File content is not written if close not called

Moritz Lenz moritz at faui2k3.org
Tue Jul 17 17:58:22 UTC 2012


On 07/17/2012 07:07 PM, Tim Bunce wrote:
> On Thu, Jul 12, 2012 at 10:38:32AM -0500, Patrick R. Michaud wrote:
>> On Thu, Jul 12, 2012 at 05:36:58PM +0300, Gabor Szabo wrote:
>> > The following script leaves and epty 'data.txt' behind.
>> > Only if I call $fh.close is the file contents saved.
>> > 
>> > Is this a feature?
>> > 
>> > use v6;
>> > 
>> > my $fh = open 'data.txt', :w;
>> > $fh.print("hello\n");
>> 
>> While Rakudo and Parrot _should_ be closing the file upon
>> program exit, it's still a good idea to close filehandles
>> explicitly.  Since the GC doesn't have reference countfing, 
>> it's not always the case that filehandles are automatically
>> closed as soon as the last reference is broken, thus you
>> really want to close the filehandle explicitly.
>> 
>> It might be good for Rakudo and/or Parrot to have an option
>> to issue a warning whenever a open filehandle is closed due to
>> garbage collection, though.
> 
> Could that be via a mechanism that could be applied to any object?
> I imagine they'll be other kinds of objects that have similar issues and
> needs.

There is a mechanism (DESTROY methods), but it relies on a parrot
feature that isn't implemented yet.

Currently the garbage collector allows some kind of callback to objects
immediately before deallocating them, but that's not enough for our
purpose, since dependent objects might have already been deallocated.
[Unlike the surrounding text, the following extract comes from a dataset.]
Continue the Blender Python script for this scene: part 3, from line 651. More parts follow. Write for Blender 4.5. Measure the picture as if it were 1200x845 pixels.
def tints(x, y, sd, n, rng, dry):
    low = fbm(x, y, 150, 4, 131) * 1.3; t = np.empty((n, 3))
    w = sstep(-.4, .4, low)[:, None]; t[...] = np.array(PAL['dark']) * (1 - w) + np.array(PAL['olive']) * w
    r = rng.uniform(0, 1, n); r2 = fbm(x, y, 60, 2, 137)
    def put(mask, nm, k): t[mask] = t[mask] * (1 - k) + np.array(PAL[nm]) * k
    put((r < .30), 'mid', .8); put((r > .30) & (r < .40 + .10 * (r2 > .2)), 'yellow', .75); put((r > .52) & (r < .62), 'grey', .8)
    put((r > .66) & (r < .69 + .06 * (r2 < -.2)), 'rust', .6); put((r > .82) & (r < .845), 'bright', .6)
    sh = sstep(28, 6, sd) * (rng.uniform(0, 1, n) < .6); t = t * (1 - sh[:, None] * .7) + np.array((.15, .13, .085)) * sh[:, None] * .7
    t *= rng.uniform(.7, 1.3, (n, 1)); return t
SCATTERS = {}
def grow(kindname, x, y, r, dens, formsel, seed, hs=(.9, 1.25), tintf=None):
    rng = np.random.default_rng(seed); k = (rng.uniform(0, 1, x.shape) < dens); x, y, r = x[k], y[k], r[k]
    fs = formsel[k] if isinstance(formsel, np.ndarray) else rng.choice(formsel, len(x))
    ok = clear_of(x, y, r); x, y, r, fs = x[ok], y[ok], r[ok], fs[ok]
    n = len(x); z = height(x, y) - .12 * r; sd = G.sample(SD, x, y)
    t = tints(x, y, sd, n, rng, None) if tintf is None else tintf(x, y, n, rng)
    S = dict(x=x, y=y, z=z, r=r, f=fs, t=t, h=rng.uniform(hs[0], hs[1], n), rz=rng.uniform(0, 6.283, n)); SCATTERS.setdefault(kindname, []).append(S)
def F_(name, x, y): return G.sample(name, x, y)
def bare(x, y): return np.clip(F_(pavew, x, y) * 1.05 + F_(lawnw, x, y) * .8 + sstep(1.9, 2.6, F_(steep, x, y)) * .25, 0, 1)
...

The fix is to make two phases: once the GC has determined that a set of
objects is dead, their destruction vtables are all called. After that
phase, all the objects are deallocated (except if the objects are in the
life set again, which can be determined with write barriers).

I'm CC'ing parrot-dev to ask about the current state of that project,
and to volunteer rakudo testing against any such branches.